Numa daquelas citações anedotárias e meramente atribuíveis, lembro-me que certa vez ouvi que Madre Teresa de Calcutá (penso eu), em dado lugar, a dada altura, quando deparada com a pergunta 'Que mais a atormenta neste mundo neste momento?' ter respondido qualquer coisa como isto:
'A Comunhão recebida na mão.'
Repare-se: não a fome, não a pestilência, não o aborto - mas a Eucaristia tomada de forma (segunda a mesma) indevida e irreverente. Li há tempos (ou será que ouvi citado?) Chesterton, que dizia - e continuo com paráfrases inacuradas - que a coisa que mais espanta o mundo é a frivolidade que é só própria dos santos. Não sei como não associar. Mas ainda há mais a retirar disto.

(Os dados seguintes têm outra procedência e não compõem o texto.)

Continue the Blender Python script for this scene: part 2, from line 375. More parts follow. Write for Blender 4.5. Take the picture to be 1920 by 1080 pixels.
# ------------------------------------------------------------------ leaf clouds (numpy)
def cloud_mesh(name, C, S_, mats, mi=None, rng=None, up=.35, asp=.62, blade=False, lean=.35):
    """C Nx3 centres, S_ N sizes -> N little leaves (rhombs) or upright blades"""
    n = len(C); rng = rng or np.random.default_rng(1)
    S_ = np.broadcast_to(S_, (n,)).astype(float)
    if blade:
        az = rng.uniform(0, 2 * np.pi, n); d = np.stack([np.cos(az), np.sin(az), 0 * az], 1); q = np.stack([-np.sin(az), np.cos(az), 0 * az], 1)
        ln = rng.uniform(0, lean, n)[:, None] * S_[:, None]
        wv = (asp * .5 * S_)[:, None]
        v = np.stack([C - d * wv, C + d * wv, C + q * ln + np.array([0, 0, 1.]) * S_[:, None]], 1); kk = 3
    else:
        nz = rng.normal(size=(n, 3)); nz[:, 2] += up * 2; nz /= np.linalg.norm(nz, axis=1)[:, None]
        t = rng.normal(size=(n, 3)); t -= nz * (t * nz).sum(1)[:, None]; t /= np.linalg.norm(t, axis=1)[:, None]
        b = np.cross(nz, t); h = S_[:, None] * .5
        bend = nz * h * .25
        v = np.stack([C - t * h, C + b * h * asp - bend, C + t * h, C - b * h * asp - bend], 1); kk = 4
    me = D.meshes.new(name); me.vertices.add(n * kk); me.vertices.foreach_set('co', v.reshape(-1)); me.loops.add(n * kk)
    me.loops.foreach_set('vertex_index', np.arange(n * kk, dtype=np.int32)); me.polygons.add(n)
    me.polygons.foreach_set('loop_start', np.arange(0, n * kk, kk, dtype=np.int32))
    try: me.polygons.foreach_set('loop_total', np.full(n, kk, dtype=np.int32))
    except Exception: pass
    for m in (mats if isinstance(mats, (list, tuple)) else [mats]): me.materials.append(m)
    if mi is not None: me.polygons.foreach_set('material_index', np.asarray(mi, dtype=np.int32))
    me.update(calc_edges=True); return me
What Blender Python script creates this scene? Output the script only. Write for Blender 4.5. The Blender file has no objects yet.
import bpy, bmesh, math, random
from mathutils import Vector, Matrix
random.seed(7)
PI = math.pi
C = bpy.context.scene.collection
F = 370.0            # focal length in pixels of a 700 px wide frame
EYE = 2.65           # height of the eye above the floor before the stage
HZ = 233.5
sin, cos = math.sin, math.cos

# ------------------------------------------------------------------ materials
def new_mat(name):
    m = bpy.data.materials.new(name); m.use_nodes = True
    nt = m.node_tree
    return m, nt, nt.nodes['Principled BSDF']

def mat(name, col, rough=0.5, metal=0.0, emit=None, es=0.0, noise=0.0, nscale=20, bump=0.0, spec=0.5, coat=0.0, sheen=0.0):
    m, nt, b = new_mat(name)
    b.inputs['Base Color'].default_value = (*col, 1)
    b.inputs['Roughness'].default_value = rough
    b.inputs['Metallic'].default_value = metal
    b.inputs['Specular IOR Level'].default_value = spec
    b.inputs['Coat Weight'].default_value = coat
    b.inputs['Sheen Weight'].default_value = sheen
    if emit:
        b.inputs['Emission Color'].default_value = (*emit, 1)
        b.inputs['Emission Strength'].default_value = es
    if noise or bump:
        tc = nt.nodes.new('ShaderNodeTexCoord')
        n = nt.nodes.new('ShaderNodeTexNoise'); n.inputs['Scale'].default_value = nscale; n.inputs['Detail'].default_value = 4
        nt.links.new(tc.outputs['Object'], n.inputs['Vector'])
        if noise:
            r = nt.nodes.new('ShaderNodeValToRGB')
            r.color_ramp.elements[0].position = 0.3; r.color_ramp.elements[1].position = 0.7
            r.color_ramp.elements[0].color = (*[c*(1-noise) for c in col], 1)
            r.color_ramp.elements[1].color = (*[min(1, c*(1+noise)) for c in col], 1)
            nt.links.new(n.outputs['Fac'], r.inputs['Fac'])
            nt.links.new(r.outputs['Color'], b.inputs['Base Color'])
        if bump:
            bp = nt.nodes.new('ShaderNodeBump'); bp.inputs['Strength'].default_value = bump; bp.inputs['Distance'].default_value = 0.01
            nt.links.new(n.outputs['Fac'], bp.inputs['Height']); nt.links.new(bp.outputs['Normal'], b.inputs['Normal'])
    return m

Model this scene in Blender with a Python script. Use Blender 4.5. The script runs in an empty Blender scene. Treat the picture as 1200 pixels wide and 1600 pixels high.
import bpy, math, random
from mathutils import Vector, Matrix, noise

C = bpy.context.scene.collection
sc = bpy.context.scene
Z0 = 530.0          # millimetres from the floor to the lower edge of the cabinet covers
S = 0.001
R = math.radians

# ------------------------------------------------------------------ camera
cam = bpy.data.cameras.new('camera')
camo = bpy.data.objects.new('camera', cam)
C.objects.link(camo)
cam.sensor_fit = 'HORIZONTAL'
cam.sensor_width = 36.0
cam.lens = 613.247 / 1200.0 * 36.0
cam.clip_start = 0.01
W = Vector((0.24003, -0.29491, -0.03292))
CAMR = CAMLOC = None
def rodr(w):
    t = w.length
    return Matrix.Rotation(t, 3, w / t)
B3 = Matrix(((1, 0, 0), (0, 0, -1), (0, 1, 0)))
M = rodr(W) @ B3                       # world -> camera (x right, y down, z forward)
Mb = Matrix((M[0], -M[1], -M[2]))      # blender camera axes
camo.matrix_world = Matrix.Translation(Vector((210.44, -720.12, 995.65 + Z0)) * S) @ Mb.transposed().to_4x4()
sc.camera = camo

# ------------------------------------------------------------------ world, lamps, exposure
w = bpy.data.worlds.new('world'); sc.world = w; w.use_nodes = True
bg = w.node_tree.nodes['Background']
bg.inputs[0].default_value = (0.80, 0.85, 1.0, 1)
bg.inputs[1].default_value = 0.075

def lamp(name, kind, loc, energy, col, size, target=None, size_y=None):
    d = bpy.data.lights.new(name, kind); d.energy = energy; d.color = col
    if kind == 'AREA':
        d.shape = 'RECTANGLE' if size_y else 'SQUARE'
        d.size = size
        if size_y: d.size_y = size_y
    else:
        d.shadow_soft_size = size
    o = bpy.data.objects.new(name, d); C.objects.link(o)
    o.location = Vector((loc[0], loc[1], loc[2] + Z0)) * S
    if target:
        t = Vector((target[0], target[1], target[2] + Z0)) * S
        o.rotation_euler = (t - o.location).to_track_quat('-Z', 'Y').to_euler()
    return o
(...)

Ocorreu-me algo mais. Estes são tempos em que, por ênfases passados na salvação da alma eterna, é possível que tenhamos esquecido o pópulo terreno e a redenção dos aquis e agoras. A ressaca por vezes joga o jugo - com o mesmo pendor desajustado - no prato oposto e lá tentamos desequilibrar a justa medida do Deus que os hebreus chamaram (e nós chamamos também) 'Nossa Justiça'. Há, pois, que sempre lembrar: Sta Marta, a discípula do prioritário pragmatismo pietista foi desdenhada pelo Senhor em favor de Sta Madalena, essa que escutava a Palavra, tácita e contemplativamente; e que Judas Iscariotes - que decerto seria o padroeiro da Justiça Social - foi silenciado perante o banho perfumado que esta devota preferiu dar aos pés do Mestre, e não aos dos pobres, esses grandes beneficiários da economia religiosa.
No nosso zelo por alimentarmos os famintos que nos caiam aos pés, saibamos também jazer bem chãmente, de joelho dobrado e boca aberta, ao sermos alimentados de Eternidade. Porque nenhuma adoração é horizontal (homem-homem) sem que se tenha ajoelhado perante a verticalidade suma (homem-Deus).
É esta rendição humilde, de genuflexão solene e língua trémula de quem recebe o Sacramento, que nos fará prezar as humildades que repliquem esta dependência humana - demasiado humana. Assim, o nosso Deus parecerá divino - infindamente divino.